I am systemically annoyed. The person I am mentoring for sabbatical sent me an e-mail today asking whether I had her letter of support for her application. The applications go over to the college-wide committee tomorrow. I gave her that letter weeks ago, and it's been in her application folder all this time. However, thinking that, perhaps, in her flurry to make last-minute (and significant) changes, she hadn't put the correct letter in her folder, I went down to check--and I saw that there were still a number of sticky notes in the folder. That set off alarm bells--so I brought the folder up here and read through it slowly and carefully to make sure that there were no blunders that might get her application disqualified. (She'd submitted last year but it was a year early, so in a sense she's resubmitting what she sent in last year--but she did make some important changes.)
And that flurry took up a large chunk of the time I had intended to devote to grading papers. So although I had promised myself that I would have the papers for the M&D class graded before I left tonight, it's not going to happen. And tomorrow--and Thursday--I have to meet with colleagues whom I am mentoring through the promotion process, so that will take a big bite out of my time for paper grading during those precious, otherwise uncommitted hours. Looks like I might be setting that six a.m. alarm again this week.
I'm more than a little concerned about the SF class, however--or at least about one student, and borderline concerned about two others. And a few have simply dug themselves into a hole they're not going to get out of. Their papers needed to be submitted in hard copy and to Turnitin last week Tuesday. Three students did neither of those things--and still haven't, nor have they contacted me. My policy is that for each day late for either of those submissions, there is a 50 point penalty, so students who are missing both hard copy and Turnitin are accruing 100 points a day in penalties--and I won't read a paper that has accrued more than 200 points in penalties. It just gets a zero. Period. In addition to those students, two others never uploaded their papers to Turnitin, although I have the hard copies. And one student uploaded to Turnitin but didn't submit the hard copy--although she was in class on Tuesday. And she's one of my better students.
So, a few of those students I don't mind just booting: you're too deep in the hole. Withdraw or fail: only options. A few I'll talk to, find out what happened, decide whether I'll read the paper and allow them to "revise" for some kind of grade.
But that one young woman who didn't turn in the hard copy: I'm really distressed about that.
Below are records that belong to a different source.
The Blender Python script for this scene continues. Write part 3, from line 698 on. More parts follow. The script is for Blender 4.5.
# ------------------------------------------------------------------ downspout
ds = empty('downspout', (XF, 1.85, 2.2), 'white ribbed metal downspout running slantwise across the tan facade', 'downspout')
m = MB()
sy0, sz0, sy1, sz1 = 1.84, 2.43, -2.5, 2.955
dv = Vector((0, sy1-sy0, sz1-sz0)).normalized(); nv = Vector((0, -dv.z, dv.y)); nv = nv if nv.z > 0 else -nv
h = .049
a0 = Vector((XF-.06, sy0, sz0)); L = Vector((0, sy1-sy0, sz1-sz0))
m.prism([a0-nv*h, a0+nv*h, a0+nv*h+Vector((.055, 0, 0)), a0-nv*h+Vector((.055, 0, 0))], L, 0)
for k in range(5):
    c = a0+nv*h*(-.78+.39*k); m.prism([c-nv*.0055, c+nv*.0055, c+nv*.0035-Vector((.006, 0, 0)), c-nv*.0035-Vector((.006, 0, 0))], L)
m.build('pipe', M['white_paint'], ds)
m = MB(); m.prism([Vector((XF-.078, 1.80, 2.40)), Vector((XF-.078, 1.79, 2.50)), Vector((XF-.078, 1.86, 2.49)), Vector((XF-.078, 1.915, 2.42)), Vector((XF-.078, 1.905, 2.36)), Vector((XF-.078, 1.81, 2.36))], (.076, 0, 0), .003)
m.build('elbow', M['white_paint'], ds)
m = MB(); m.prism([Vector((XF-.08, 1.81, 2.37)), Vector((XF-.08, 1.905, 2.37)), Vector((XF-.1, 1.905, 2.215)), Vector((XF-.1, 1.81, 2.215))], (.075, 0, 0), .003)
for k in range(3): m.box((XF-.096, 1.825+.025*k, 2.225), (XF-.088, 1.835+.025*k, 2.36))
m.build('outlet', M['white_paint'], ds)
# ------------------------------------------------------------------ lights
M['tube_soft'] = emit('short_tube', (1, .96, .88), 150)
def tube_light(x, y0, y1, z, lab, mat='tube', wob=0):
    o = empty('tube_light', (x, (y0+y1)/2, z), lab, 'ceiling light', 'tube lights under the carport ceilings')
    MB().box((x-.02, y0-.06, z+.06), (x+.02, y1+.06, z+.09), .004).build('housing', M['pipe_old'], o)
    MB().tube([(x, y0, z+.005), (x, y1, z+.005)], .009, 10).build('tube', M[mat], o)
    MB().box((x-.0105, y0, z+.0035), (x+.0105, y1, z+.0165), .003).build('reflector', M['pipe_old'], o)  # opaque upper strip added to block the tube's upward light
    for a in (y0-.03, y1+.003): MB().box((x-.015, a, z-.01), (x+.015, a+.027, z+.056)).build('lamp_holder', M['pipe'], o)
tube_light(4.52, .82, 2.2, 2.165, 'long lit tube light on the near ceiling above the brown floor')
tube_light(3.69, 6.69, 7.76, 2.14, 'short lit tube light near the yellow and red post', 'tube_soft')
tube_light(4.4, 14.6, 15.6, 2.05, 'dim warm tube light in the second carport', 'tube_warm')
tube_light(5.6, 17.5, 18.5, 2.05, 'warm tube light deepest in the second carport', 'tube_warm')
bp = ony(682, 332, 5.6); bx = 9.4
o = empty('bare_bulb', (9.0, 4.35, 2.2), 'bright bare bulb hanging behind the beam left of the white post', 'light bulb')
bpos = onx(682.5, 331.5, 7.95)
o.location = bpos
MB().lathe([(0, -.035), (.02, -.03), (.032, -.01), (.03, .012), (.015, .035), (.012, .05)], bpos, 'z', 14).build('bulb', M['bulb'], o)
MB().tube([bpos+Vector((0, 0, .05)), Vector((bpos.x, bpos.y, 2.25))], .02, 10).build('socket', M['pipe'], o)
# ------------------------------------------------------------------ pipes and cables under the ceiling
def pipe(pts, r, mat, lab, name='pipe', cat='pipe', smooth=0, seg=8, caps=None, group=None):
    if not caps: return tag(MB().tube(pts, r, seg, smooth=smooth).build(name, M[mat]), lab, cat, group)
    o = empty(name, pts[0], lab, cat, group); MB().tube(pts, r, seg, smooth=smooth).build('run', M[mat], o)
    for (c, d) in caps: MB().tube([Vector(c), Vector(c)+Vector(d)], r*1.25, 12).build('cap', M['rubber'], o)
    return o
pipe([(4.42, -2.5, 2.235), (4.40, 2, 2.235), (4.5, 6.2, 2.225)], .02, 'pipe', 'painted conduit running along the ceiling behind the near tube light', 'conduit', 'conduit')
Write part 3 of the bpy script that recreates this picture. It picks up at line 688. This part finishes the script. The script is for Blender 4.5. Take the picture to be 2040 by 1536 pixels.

I definitely want to talk with her--and I'm not making up my mind about what to do until after we talk.
Today's 101 was, um, let's go with interesting. Three students were there: the three young men who are left. We had a pretty good conversation--but I did a lot more lecturing than I normally would. They found the reading harder than I anticipated, and I realized that I needed to give them some deep background in order for them to understand the points--and for them to understand how all the various things we're reading connect. One of the things I love about this class is one of the things that also makes it really challenging for them (and for me, in a way): the topics are big and connect to lots of other big topics. If we start following all the potential tangents, heaven knows where we could end up. But one of the things that frustrates me about a lot of the classes I teach is that we don't seem to have time to just talk about big ideas, and that's one of the great joys of college, as far as I'm concerned: it's a chance for students to be exposed to stuff that requires some long, slow, deep contemplation--including that incredibly difficult thing called self-reflection. And there's a real dearth of that in our society, but I think it's utterly crucial. For whatever reasons, 101 seems to be the place where I find it easiest to get into that kind of talk, and the students love it. It makes writing papers a snorting bitch, because finding a good, clear, laser-like focus becomes painfully difficult, but the class discussions are great.
Yet those are the students I'm losing, and I can't seem to shake the students out of the lit electives--although this latest round of papers is finally going to pare things down. Still, the fact that I actually have to grade this latest round of papers is making me pretty cranky right now.
Well, there you have it. It's a lead-pipe cinch I'm not getting any more graded today: I can't see well enough (literally). I have six more M&D papers to grade, two of which should be pretty good (which means they'll also be pretty fast to grade), and then I can embark on the SF papers. As for now, I get to go home and do the reading for tomorrow's classes. And somehow it all comes out in the end. It's a mystery.